Great piece, as usual, from Shannon Osaka.

This is the central question about US climate attitudes: what happens after Trump leaves office and Biden tries to pass ambitious climate policy?

THREAD https://twitter.com/shannonosaka/status/1351590923784736768
I've argued that thermostatic dynamics are the primary driver of shifting US climate attitudes over the past few decades. Efforts to take action on climate change have mostly lowered concern, and Trump’s ostentatious denialism has raised it. https://thebreakthrough.org/articles/climate-attitudes
If this remains the case, rising climate concern should level off or fall as Trump's denialism is replaced by Biden's aggressive policy campaign.

I think it will. But I'd guess that much if not most of this will be driven by a reaction from the Republican public.
What about Dems?
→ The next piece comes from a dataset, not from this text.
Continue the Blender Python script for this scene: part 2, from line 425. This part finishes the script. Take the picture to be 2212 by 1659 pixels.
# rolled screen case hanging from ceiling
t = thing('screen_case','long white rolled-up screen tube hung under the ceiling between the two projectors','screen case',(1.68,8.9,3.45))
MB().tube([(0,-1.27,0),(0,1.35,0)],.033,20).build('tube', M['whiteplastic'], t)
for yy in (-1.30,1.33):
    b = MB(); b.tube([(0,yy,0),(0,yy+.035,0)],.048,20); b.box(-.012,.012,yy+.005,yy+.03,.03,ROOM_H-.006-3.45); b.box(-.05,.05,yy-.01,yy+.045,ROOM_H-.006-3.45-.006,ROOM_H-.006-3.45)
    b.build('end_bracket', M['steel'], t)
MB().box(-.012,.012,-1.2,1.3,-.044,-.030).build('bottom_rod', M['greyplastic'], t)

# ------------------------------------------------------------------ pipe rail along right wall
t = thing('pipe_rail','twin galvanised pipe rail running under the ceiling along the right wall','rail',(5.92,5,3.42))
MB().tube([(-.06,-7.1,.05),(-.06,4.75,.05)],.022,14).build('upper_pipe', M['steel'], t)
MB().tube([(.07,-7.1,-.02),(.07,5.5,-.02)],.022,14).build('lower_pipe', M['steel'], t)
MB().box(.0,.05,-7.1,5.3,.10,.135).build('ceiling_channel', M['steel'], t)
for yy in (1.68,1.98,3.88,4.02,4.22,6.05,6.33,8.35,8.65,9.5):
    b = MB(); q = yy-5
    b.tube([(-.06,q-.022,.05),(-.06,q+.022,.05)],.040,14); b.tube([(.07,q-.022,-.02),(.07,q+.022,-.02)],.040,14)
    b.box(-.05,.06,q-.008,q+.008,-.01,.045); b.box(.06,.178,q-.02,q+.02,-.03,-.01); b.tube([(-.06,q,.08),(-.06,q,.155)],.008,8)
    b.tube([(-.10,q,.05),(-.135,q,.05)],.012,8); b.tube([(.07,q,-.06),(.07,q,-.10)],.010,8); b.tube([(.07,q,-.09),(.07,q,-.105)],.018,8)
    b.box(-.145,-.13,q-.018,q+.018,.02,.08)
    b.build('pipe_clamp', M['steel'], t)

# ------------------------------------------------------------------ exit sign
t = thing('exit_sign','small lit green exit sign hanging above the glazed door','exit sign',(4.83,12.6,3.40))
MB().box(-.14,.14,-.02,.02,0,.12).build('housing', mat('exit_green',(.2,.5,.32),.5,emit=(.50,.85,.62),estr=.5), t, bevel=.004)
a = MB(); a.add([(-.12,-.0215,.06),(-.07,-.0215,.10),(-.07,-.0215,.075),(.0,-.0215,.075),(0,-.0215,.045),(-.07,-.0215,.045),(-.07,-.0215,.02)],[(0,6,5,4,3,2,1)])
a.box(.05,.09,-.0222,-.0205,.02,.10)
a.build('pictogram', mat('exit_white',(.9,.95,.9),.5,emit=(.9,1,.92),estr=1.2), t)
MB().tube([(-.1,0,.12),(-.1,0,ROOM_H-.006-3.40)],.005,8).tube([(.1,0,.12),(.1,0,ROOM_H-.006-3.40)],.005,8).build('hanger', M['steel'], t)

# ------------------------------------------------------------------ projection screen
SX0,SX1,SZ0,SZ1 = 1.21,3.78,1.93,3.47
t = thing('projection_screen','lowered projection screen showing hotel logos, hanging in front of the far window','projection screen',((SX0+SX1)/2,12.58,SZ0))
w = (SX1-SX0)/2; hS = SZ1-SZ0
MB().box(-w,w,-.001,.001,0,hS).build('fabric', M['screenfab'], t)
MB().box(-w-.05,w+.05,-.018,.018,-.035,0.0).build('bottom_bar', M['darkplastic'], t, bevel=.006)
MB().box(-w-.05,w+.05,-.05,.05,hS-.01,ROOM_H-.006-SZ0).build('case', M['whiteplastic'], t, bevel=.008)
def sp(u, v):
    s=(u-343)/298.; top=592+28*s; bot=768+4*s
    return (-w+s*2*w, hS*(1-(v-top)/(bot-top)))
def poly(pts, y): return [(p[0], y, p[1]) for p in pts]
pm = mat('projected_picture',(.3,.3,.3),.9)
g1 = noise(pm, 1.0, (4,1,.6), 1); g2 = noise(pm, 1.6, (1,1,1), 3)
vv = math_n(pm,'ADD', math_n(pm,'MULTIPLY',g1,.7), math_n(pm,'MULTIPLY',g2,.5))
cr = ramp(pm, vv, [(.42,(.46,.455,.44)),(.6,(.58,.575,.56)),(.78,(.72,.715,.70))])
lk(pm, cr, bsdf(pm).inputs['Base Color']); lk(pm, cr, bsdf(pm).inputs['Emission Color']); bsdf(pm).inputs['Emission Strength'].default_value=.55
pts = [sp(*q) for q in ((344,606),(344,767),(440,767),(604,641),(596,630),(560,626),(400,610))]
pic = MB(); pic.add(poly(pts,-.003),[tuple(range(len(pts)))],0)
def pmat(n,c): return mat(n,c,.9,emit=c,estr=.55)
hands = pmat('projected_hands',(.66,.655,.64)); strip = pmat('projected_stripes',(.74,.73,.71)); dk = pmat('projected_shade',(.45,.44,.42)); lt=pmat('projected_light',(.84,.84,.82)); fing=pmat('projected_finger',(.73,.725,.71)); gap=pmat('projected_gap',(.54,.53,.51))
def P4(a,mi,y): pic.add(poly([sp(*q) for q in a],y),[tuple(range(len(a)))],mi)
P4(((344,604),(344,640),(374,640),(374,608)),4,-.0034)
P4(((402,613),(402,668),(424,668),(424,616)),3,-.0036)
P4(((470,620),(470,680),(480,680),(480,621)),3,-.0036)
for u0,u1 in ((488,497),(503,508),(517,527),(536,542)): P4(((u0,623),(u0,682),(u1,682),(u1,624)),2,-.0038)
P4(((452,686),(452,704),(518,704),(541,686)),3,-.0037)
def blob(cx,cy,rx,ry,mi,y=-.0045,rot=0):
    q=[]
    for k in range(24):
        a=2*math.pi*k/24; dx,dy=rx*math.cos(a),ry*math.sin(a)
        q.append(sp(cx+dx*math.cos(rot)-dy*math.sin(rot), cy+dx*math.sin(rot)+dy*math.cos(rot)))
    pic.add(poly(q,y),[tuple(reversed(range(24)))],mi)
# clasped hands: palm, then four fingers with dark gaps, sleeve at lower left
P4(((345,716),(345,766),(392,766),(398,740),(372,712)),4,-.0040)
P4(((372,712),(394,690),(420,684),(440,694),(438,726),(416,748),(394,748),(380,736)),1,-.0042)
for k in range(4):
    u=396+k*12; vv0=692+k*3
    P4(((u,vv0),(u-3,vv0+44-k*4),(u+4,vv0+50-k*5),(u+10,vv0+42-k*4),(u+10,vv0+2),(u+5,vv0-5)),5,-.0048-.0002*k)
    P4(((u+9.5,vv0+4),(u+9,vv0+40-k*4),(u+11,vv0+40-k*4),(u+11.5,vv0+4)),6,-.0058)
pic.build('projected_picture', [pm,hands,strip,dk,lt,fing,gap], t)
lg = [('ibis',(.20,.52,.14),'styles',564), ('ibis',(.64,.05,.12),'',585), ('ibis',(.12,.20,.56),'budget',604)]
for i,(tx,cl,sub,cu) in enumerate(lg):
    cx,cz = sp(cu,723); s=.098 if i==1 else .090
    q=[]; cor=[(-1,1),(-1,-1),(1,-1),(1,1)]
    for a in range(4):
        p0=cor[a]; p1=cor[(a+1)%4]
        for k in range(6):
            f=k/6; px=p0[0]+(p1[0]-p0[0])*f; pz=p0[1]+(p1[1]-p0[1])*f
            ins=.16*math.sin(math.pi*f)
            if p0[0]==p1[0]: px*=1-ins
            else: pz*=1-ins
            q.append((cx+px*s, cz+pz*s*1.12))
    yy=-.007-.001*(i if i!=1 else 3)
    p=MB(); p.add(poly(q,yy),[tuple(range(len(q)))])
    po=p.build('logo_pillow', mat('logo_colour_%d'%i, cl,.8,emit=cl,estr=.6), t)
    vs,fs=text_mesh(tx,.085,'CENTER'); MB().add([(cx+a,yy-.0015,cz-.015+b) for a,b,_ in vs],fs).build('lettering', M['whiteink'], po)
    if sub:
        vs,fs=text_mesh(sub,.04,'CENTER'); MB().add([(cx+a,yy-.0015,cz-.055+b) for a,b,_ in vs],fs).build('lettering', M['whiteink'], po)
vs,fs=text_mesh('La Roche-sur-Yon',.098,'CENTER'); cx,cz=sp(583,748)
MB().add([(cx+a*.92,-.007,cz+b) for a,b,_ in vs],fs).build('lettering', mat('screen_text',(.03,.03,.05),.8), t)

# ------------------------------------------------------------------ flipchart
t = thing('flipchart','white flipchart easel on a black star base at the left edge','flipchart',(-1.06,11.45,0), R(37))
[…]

On the one hand, Dems may finally feel heard by Biden's efforts to pass climate legislation and therefore report less concern — that's how thermostatic effects work, and that’s precisely what happened in the days of An Inconvenient Truth and Waxman Markey.
At the same time, climate change may have become so central to the Democratic brand that climate concern remains a key way that Democrats express their identity to pollsters.

Time will tell.
How much and in what way public climate attitudes matter for the prospects of various climate policies is of course a very different question.